Flexible in-plane zinc-ion hybrid capacitors with synergistic electrochemical behaviors for self-powered energy systems

Abstract

Multifunctional energy integration has drawn booming attention for portable devices and wearable electronics. Self-powered energy systems are considered as advanced integrated energy systems that can harvest and store sustainable environmental energy to stably power electronics. However, achieving synergistic or matchable electrochemical performance output for energy storage device parts remains challenging, which directly restricts further energy output of self-powered energy systems. Herein, we report flexible in-plane zinc-ion hybrid capacitors (ZIHCs) with synergistic electrochemical behaviors for self-powered energy systems.
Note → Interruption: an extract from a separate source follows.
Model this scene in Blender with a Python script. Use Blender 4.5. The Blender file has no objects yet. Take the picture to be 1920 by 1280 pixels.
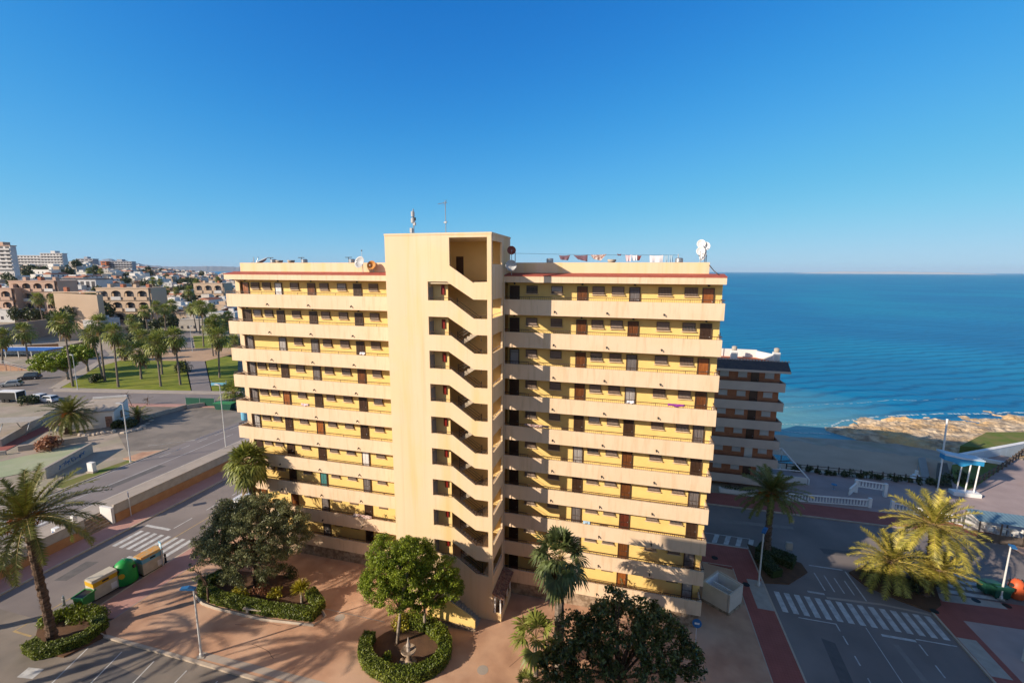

By designing and optimizing asymmetric interdigitated microelectrodes with favorable structures, an optimal device capacitance of 92.5 mF cm⁻², a high energy density of 25.2 μW h cm⁻², a moderate operating voltage of 1.6 V and an outstanding cycling stability (92% capacitance retention after 10 000 cycles) are achieved for ZIHCs. Owing to the outstanding and synergistic electrochemical performance of ZIHCs, self-powered energy systems integrated with in-plane ZIHCs and triboelectric nanogenerators deliver a desirable self-charging process and exceptional discharging ability in powering various electronics in the long term. These advances illustrate a great significance of in-plane ZIHCs for future advanced energy storage applications.